## GIVEN EXERCISE
Copy every line with the string "Blender" in it.

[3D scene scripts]
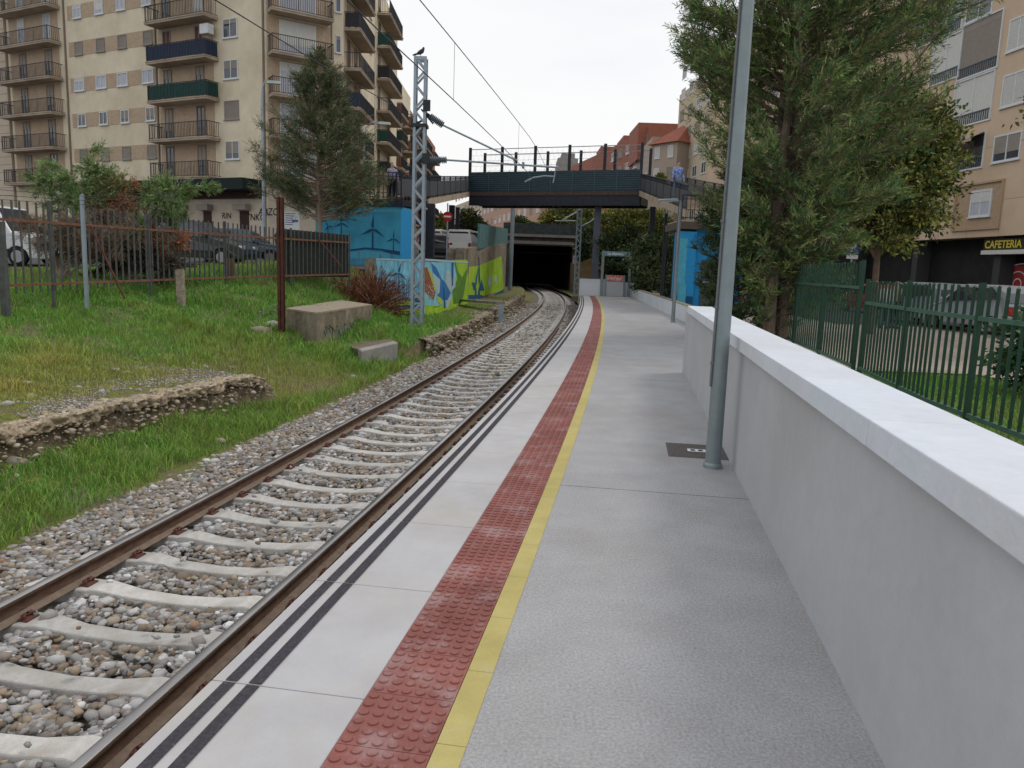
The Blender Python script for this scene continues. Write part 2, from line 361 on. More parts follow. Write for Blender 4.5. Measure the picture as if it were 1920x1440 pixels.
# ------------------------------------------------------------------ platform
def wallx(y): return 1.02 + .1512 * y if y <= 13.2 else 4.05 + .0768 * y
PE = 53.3
g = MB()
S = 1.06
s0 = s_of_y(-6); SJ = [s_of_y(2.975) + k * S for k in range(-9, 60)]
for a, b in zip(SJ, SJ[1:]):
    if y_of_s(b) > PE: break
    h = .0022
    bt, tp = [], []
    for (s_, o_) in ((a + h, 0), (a + h, .668), (b - h, .668), (b - h, 0)):
        bt.append(soff(s_, o_, -.13)); tp.append(soff(s_, o_, 0))
    g.hexa(bt, tp)
tag(g.build('platform_edge', M_white, bevel=.004), kind='structure')
g = MB()
for (o0, o1) in ((.058, .112), (.162, .220)):
    for a, b in zip(SJ, SJ[1:]):
        if y_of_s(b) > PE: break
        g.quad(soff(a + .006, o0, .004), soff(a + .006, o1, .004), soff(b - .006, o1, .004), soff(b - .006, o0, .004))
tag(g.build('edge_line', M_black), kind='structure')
# platform body
g = MB()
n = 120
for i in range(n):
    a = -6 + (PE + 6) * i / n; b = -6 + (PE + 6) * (i + 1) / n
    g.quad(off(a, .03, -1.1), off(b, .03, -1.1), off(b, .03, -.13), off(a, .03, -.13))
    g.quad(off(a, .0, -.02), off(b, .0, -.02), off(b, 1.2, -.02), off(a, 1.2, -.02), 0)
strip(g, .03, .5, -.13, -6, PE, 1)
tag(g.build('platform_face', M_oldc), kind='structure')
# grey deck slabs
g = MB()
JY = [-6, -.6, 6.25, 12.75, 19.3, 25.9, 32.5, 39.1, 45.7, PE]
for a, b in zip(JY, JY[1:]):
    m = 10
    for i in range(m):
        ya = a + .004 + (b - a - .008) * i / m; yb = a + .004 + (b - a - .008) * (i + 1) / m
        p, q = off(ya, 1.142), off(yb, 1.142)
        # right border: point on wall line, joints run square to the edge
        def rb(y):
            t_, n_ = frame(y); pp = off(y, 1.142)
            k = 0.0
            for _ in range(30): 
                qx = pp + n_ * k; k += (wallx(qx.y) + .15 - qx.x) / n_.x * .8
            return pp + n_ * min(k, 6)
        g.quad((*p.xy, 0), (*rb(ya).xy, 0), (*rb(yb).xy, 0), (*q.xy, 0))
tag(g.build('platform', M_conc), kind='structure')
g = MB(); g.poly([(1, -6, -.03), (3.3, -6, -.03), (3.3, 13, -.03), (5.6, 13.2, -.03), (8.5, PE, -.03), (4.9, PE, -.03), (2.8, 22, -.03), (1.6, 10, -.03)]); tag(g.build('platform_base', M_dark), kind='structure')
# yellow line
g = MB()
TL = .354
k = s_of_y(-4)
SY = np.arange(s_of_y(3.28) - 20 * .53, s_of_y(PE) - .5, .53)
for a in SY:
    g.quad(soff(a + .001, 1.030, .002), soff(a + .001, 1.142, .002), soff(a + .529, 1.142, .002), soff(a + .529, 1.030, .002))
tag(g.build('yellow_line', M_yel), kind='structure')
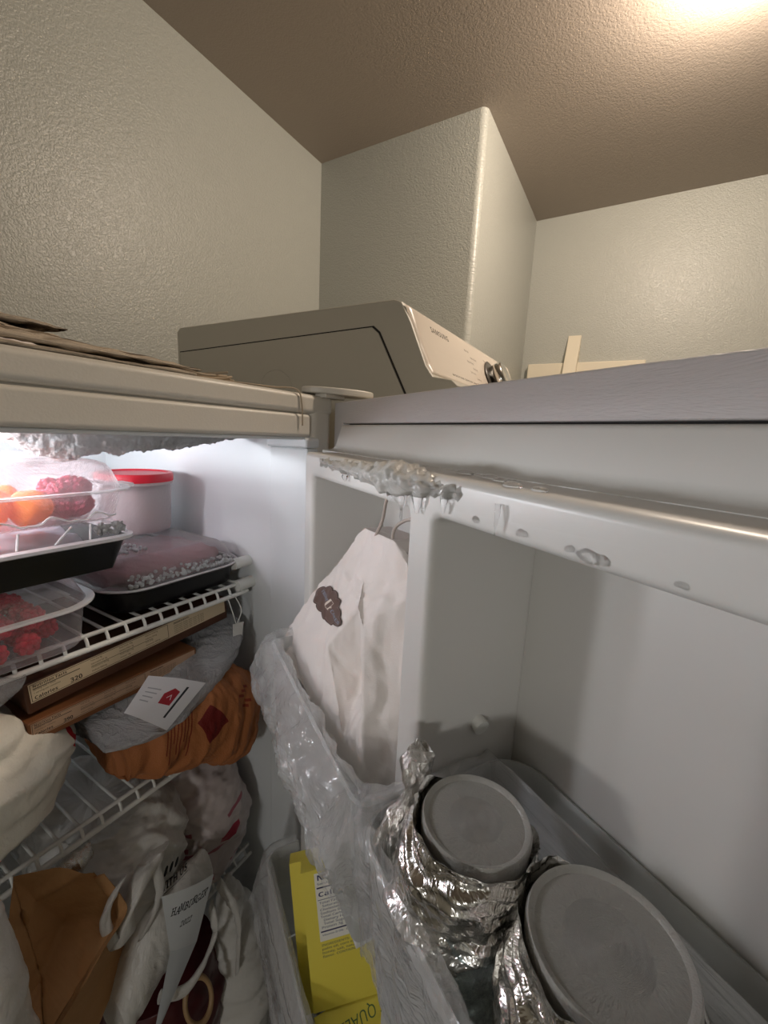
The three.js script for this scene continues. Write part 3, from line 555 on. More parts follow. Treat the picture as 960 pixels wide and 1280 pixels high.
{
  const y0 = -0.0995, t = thing('fruit_clamshell', 'frosted clear clamshell of orange fruit and berries, topmost on the upper shelf', 'fruit box', [0.09, y0, -0.53]);
  clamshell(t, -0.1, 0.25, -0.66, -0.45, y0, -0.068, -0.0375, 0.036, frostedShell, frostedShell);
  part('latch_tab', rbox(0.25, 0.27, -0.0705, -0.0665, -0.515, -0.49, 0.0015), phys(0xffffff, 0.3, { transmission: 0.5, thickness: 0 }), t);
  part('wavy_rib', tube(Array.from({ length: 15 }, (_, i) => [0.125 + i * 0.0075, y0 + 0.006 + 0.006 * Math.max(0, Math.sin(i * 1.25)), -0.4495 - (i > 12 ? (i - 12) * 0.003 : 0)]), 0.0009, 60, 6), phys(0xffffff, 0.2, { transmission: 0.3, thickness: 0 }), t);
  const orange = phys(0xff9216, 0.8, { transmission: 0.3, thickness: 0 }), lump = wrinkle(new THREE.IcosahedronGeometry(0.0175, 5).scale(1.25, 0.85, 1), [[0.0022, 70, 'soft']], 2);
  [[0.02, 0.018, -0.48], [0.06, 0.019, -0.482], [0.1, 0.018, -0.48], [0.136, 0.0175, -0.482], [0.168, 0.017, -0.484], [0.04, 0.02, -0.515], [0.08, 0.021, -0.517], [0.12, 0.02, -0.515], [0.155, 0.018, -0.517]].forEach(([x, y, z], i) => {
    const m = new THREE.Mesh(lump, orange); m.name = numbered('orange_chunk'); m.position.set(x, E + y0 + y, z); m.rotation.set(i, i * 2.1, i * 0.7); scene.add(m); m.castShadow = m.receiveShadow = true;
    tag(m, 'bright orange frozen fruit chunk inside the topmost clamshell', 'fruit chunk', 'orange chunks in the topmost clamshell');
  });
  reseed(15); const sp = []; for (let k = 0; k < 12; k++) sp.push([0.194 + (k % 3) * 0.012 + rnd() * 0.002, y0 + 0.013 + Math.floor(k / 6) * 0.017, -0.488 - (Math.floor(k / 3) % 2) * 0.022 + rnd() * 0.003 - (k % 3 === 2 ? 0.014 : 0)]);
  berries(makeBerry(0xb8405f), sp, 'frosted pink raspberry inside the topmost clamshell', 'raspberries in the topmost clamshell');
}
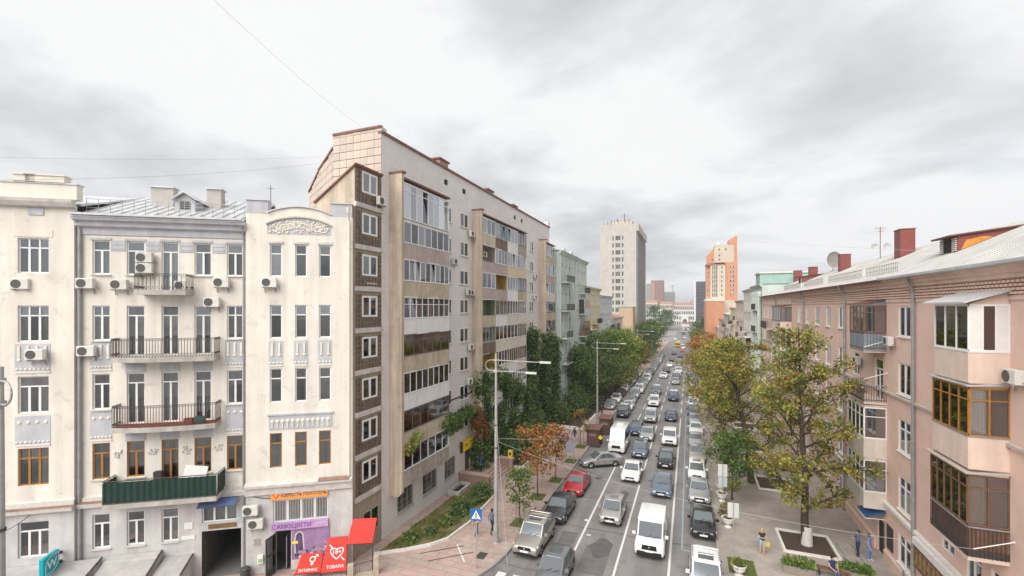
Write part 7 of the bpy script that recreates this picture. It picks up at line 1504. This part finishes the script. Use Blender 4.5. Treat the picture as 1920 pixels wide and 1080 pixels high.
# ================================================================ PEOPLE
SKIN = M('skin', (.52, .33, .25), .6, .05, 3)
def cloth(n, c): return M('cloth_' + n, c, .9, .12, 6)
def segd(p, a, b):
    ab = b - a; t = max(0, min(1, (p - a).dot(ab) / max(1e-9, ab.length_squared))); return (p - a - ab * t).length
def person(label, loc, head, top, legs, shoe, hair, pose='walk', female=False, bare_legs=False, bare_arms=False, skirt=None, bag=None, H=1.72, hairlong=False, group=None, long_coat=False):
    o = empty('person', loc, head); tag(o, label, 'person', group)
    J = {'pel': (0, 0, .95), 'wst': (0, -.005, 1.10), 'chs': (0, 0, 1.30), 'nck0': (0, .01, 1.44), 'nck': (0, -.005, 1.50), 'hd': (0, -.02, 1.60), 'hdt': (0, -.01, 1.68)}
    sw = .165 if female else .185
    st = .26 if pose == 'walk' else .05
    for s, n in ((1, 'l'), (-1, 'r')):
        ph = s * st
        J['sh' + n] = (s * sw, .0, 1.40)
        if pose == 'phone': J['el' + n] = (s * .23, -.06, 1.14); J['wr' + n] = (s * .08, -.27, 1.22)
        elif pose == 'sit': J['el' + n] = (s * .24, -.08, 1.15); J['wr' + n] = (s * .12, -.32, 1.05)
        else: J['el' + n] = (s * .23, ph * .35 + .03, 1.14); J['wr' + n] = (s * .235, ph * .6 - .06, .91)
        if pose == 'sit': J['hp' + n] = (s * .09, 0, .92); J['kn' + n] = (s * .11, -.43, .93); J['an' + n] = (s * .11, -.44, .50); J['to' + n] = (s * .12, -.58, .47)
        else:
            J['hp' + n] = (s * .09, 0, .90); J['kn' + n] = (s * .10, -ph * .55 - .03, .49); J['an' + n] = (s * .10, -ph * .95 + .03, .09 + (.03 if ph < 0 else 0)); J['to' + n] = (s * .115, -ph * .95 - .13, .035)
    rad = {'pel': .135, 'wst': .115 if female else .13, 'chs': .145, 'nck0': .07, 'nck': .052, 'hd': .095, 'hdt': .07, 'sh': .065, 'el': .042, 'wr': .03, 'hp': .095, 'kn': .06, 'an': .042, 'to': .034, 'pm': .03, 'f': .0095}
    E_ = [('pel', 'wst', 'T'), ('wst', 'chs', 'T'), ('chs', 'nck0', 'T'), ('nck0', 'nck', 'H'), ('nck', 'hd', 'H'), ('hd', 'hdt', 'H')]
    for n in 'lr':
        E_ += [('chs', 'sh' + n, 'T'), ('sh' + n, 'el' + n, 'A'), ('el' + n, 'wr' + n, 'F'), ('pel', 'hp' + n, 'L'), ('hp' + n, 'kn' + n, 'L'), ('kn' + n, 'an' + n, 'C'), ('an' + n, 'to' + n, 'S')]
        w_ = Vector(J['wr' + n]); d = (w_ - Vector(J['el' + n])).normalized(); sd_ = d.cross(Vector((1, 0, 0))).normalized()
        J['pm' + n] = tuple(w_ + d * .075); E_.append(('wr' + n, 'pm' + n, 'K'))
        for q, (off, ln) in enumerate([(-.03, .07), (-.01, .085), (.011, .08), (.03, .065)]):
            a = Vector(J['pm' + n]) + sd_ * off + d * .02; J['f%d%s' % (q, n)] = tuple(a + d * ln * .55); J['g%d%s' % (q, n)] = tuple(a + d * ln + Vector((0, -.015, 0))); E_ += [('pm' + n, 'f%d%s' % (q, n), 'K'), ('f%d%s' % (q, n), 'g%d%s' % (q, n), 'K')]
        J['t' + n] = tuple(w_ + d * .03 + sd_ * -.055 + Vector((0, -.01, 0))); E_.append(('wr' + n, 't' + n, 'K'))
    ids = {k: i for i, k in enumerate(J)}; me = bpy.data.meshes.new('p'); me.from_pydata([Vector(v) * (H / 1.72) for v in J.values()], [(ids[a], ids[b]) for a, b, _ in E_], [])
    ob = bpy.data.objects.new('p', me); C.objects.link(ob); sk = ob.modifiers.new('k', 'SKIN'); sk.use_smooth_shade = True
    def rr(k):
        for q in (k, k[:2], k[:1]):
            if q in rad: return rad[q]
        return .0095
    for k, i in ids.items():
        v = me.skin_vertices[0].data[i]; r = rr(k) if not k[0] in 'fgt' or k[:2] == 'to' else .0095
        v.radius = (r * (1.25 if k in ('pel', 'wst', 'chs') else 1), r * (.78 if k in ('pel', 'wst', 'chs') else 1)) if k not in ('hd', 'hdt') else (r * .85, r); v.use_root = (k == 'pel')
    ss = ob.modifiers.new('s', 'SUBSURF'); ss.levels = 1; ss.render_levels = 1
    bm_ = evalmesh(ob); bpy.data.objects.remove(ob)
    mats = [SKIN, top, legs, shoe]; bm_.materials.clear(); [bm_.materials.append(q) for q in mats]
    reg = {'T': 1, 'H': 0, 'A': 0 if bare_arms else 1, 'F': 0 if bare_arms else 1, 'L': 2, 'C': 0 if bare_legs else 2, 'S': 3, 'K': 0}; sc = H / 1.72
    SG = [(Vector(J[a]) * sc, Vector(J[b]) * sc, reg[t], rad.get(a[:2], rad.get(a, .03))) for a, b, t in E_]
    for p in bm_.polygons:
        c = p.center; best = min(SG, key=lambda s_: segd(c, s_[0], s_[1]) - s_[3] * .6); mi = best[2]
        if mi == 1 and c.z < .98 * sc and not long_coat and abs(c.x) < .2: mi = 2
        if long_coat and mi == 2 and c.z > .62: mi = 1
        if mi == 2 and bare_legs and c.z < .62 * sc: mi = 0
        p.material_index = mi
    b = link('body', bm_, o); dz = -.45 + .0 if pose == 'sit' else 0
    b.location.z = dz
    hd = Vector(J['hd']) * sc; hm = MB(); 
    N_, K = 12, 6
    prof = [(.0, .118), (.05, .108), (.085, .08), (.104, .035), (.107, -.01), (.10, -.05)] + ([(.11, -.12), (.10, -.2), (.03, -.22)] if hairlong else [(.08, -.08), (.05, -.09)])
    hm.lathe(prof, (0, .022, 0), N_); hb = hm.build('hair', hair, o, (hd.x, hd.y + .012, hd.z + .03 + dz), smooth=True)
    for v in hb.data.vertices:
        if v.co.y < -.05 and v.co.z < .05: v.co.y = -.05 + (v.co.y + .05) * .1
    MB().lathe([(0, -.022), (.012, -.008), (.014, .01)], (0, 0, 0), 6, 0, 'y').build('nose', SKIN, o, (hd.x, hd.y - .098, hd.z - .0 + dz))
    for s in (-1, 1): MB().lathe([(0, -.006), (.009, -.003), (.011, .004)], (0, 0, 0), 6, 0, 'y').build('eye', TRIM, o, (hd.x + s * .032, hd.y - .088, hd.z + .022 + dz)); MB().lathe([(0, -.01), (.02, -.006), (.026, .006)], (0, 0, 0), 6, 0, 'x').build('ear', SKIN, o, (hd.x + s * .088, hd.y + .01, hd.z + .005 + dz))
    MB().box(-.022, .022, -.004, .004, -.004, .004).build('mouth', M('lips', (.32, .12, .10), .6), o, (hd.x, hd.y - .088, hd.z - .045 + dz))
    if skirt: recalc(MB().lathe([(.14, .98), (.19, .8), (.21, .62), (.2, .62), (.13, .97)], (0, 0, 0), 14).build('skirt', skirt, o))
    return o
def gl(x, y, b=.13): return (x, y, gz(y) + b)
HB = M('hair_brown', (.06, .035, .02), .7, .2, 6); HBL = M('hair_blond', (.45, .30, .13), .7, .2, 6); HK = M('hair_black', (.015, .013, .012), .7, .2, 6)
DEN = cloth('denim', (.08, .12, .22)); DKS = cloth('dark', (.03, .03, .04)); WHC = cloth('white', (.68, .68, .67)); BLC = cloth('scrub_blue', (.10, .23, .52)); NAVC = cloth('navy', (.035, .045, .10)); GRC = cloth('greyblue', (.12, .13, .18)); LDEN = cloth('light_denim', (.32, .42, .55)); SHW = cloth('shoe_white', (.7, .7, .7)); SHD = cloth('shoe_dark', (.04, .035, .03)); RBL = cloth('royal_blue', (.04, .08, .36)); SHT = cloth('tan_shoe', (.40, .22, .12))
p = person('blond woman in dark top and denim shorts walking on the right pavement', gl(4.56, 34.4), R(8), DKS, LDEN, SHT, HBL, 'phone', True, True, True, H=1.7, hairlong=True)
o = tag(MB().prism([(-.13, -.28), (.13, -.28), (.16, 0), (-.16, 0)], -.05, .05, 'y').tube((-.1, 0, 0), (0, 0, .3), .01).tube((.1, 0, 0), (0, 0, .3), .01).build('handbag', cloth('yellow_bag', (.55, .42, .12)), None, (4.86, 34.35, gz(34) + 1.0)), 'yellow bag carried by the blond walking woman', 'bag')
person('person in light blue work clothes standing at the open metal door', gl(10.95, 36.1), R(60), BLC, BLC, SHW, HB, 'stand', H=1.74, bare_arms=True); person('person in a dark jacket behind the one in light blue', gl(10.45, 36.5), R(-70), GRC, NAVC, SHD, HB, 'phone', True, H=1.68)
person('person in a navy top sitting on the low bench at the bottom edge', gl(8.15, 32.95), R(20), NAVC, DEN, SHD, HK, 'sit', H=1.74, bare_arms=True)
person('man in dark shirt and trousers walking away behind the lamp pole', gl(-13.2, 30.3), R(165), GRC, DKS, SHD, HK, 'walk', H=1.82); person('woman in a white top and jeans with a dark rucksack behind the crossing sign', gl(-14.1, 29.6), R(160), WHC, DEN, SHW, HB, 'walk', True, H=1.7, bare_arms=True)
q = Matrix.Rotation(R(160), 4, 'Z') @ Vector((.02, .16, 1.12)); o = tag(bevel(MB().box(-.15, .15, -.07, .07, 0, .4).build('rucksack', DKS, None, Vector(gl(-14.1, 29.6)) + q, R(160)), .04), 'dark rucksack on the woman in the white top', 'bag')
person('person in a royal blue coat on the granite terrace', (-18.7, 40.3, .56), R(-70), RBL, DKS, SHD, HB, 'stand', True, H=1.68, long_coat=True)
for x, y, t, l, h, lb in ((6.4, 53.4, DKS, DKS, 0, 'dark-clad person walking under the chestnuts'), (-13.3, 56.4, DKS, DEN, 1, 'dark-clad person beside the half-bare young tree'), (-13.1, 62.0, WHC, DKS, 0, 'person in a white top by the second lamp pole'), (-14.1, 62.3, NAVC, DKS, 1, 'person in navy left of the one in white'), (-12.7, 72.3, DKS, NAVC, 0, 'dark figure by the cars parked on the pavement')):
    person(lb, gl(x, y), R(170) if h else R(10), t, l, SHD, HK if h else HB, 'walk', bool(h), H=1.74 - .06 * h)

# ================================================================ CABLES
CAB = M('cable_black', (.03, .03, .03), .7, 0); CABG = M('cable_grey', (.40, .40, .41), .7, 0)
def cable(a, b, sag, r, label, mat=CAB, name='overhead_cable'):
    a = Vector(a); b = Vector(b); n = 24; pts = [a.lerp(b, k / n) - Vector((0, 0, sag * 4 * (k / n) * (1 - k / n))) for k in range(n + 1)]
    o = MB().path([p - a for p in pts], r, 4).build(name, mat, None, a); tag(o, label, 'cable')
cable((-20.2, 62, 28.9), (14.5, 36, 19.9), .5, .009, 'thin cable from the tiled block across to the pink house roof', CABG); cable((-21.6, 26.9, 29.2), (-13.84, 9.67, 26.19), .25, .004, 'thin cable climbing to the upper left from the block corner', CABG)
cable((-27.4, 28.6, 27.95), (-30.19, 9.81, 22.01), .35, .009, 'lower of two cables above the cream house roof', CABG); cable((-26.6, 28.1, 28.2), (-30.19, 9.81, 23.08), .2, .006, 'upper of two cables above the cream house roof', CABG)
cable((10.75, 23.9, 6.75), (-12.35, 29.2, 7.2), .9, .008, 'thin cable slung low across the street from the pink house', CABG)
cable(CF(-6.2, -.2, 5.2), CF(-2.7, -.35, 5.55), .5, .02, 'black cable sagging over the air conditioners by the passage'); cable(CF(-19, -.6, 4.2), CF(-16.6, -.6, 5.2), .3, .02, 'black cable sagging under the rusty ledge at the left')
cable((-12.42, 29.2, 9.0), (-10.5, 26.5, .4), -.0, .012, 'pale guy wire running down from the nearest lamp', CABG)
cable((-12.35, 29.25, 7.4), (-9.9, 33, 6.6), .05, .02, 'short pale stay reaching out from the lamp pole', LAMPG)

# ================================================================ HAZE
HZ = bpy.data.materials.new('haze'); HZ.use_nodes = True; t = HZ.node_tree; t.nodes.clear()
ho = t.nodes.new('ShaderNodeOutputMaterial'); hv = t.nodes.new('ShaderNodeVolumePrincipled'); hv.inputs['Color'].default_value = (.93, .95, 1, 1); hv.inputs['Density'].default_value = .0004; hv.inputs['Anisotropy'].default_value = .2
t.links.new(hv.outputs[0], ho.inputs['Volume'])
o = stuff(MB().box(-4100, 4100, -420, 9100, -9, 76).build('haze', HZ)); o['label'] = 'thin haze over the whole street and the far town'; o['category'] = 'haze'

## RESPONSE FOR THIS EXERCISE
The Blender Python script for this scene continues. Write part 2, from line 361 on. More parts follow. Write for Blender 4.5. Measure the picture as if it were 1920x1440 pixels.
Write part 7 of the bpy script that recreates this picture. It picks up at line 1504. This part finishes the script. Use Blender 4.5. Treat the picture as 1920 pixels wide and 1080 pixels high.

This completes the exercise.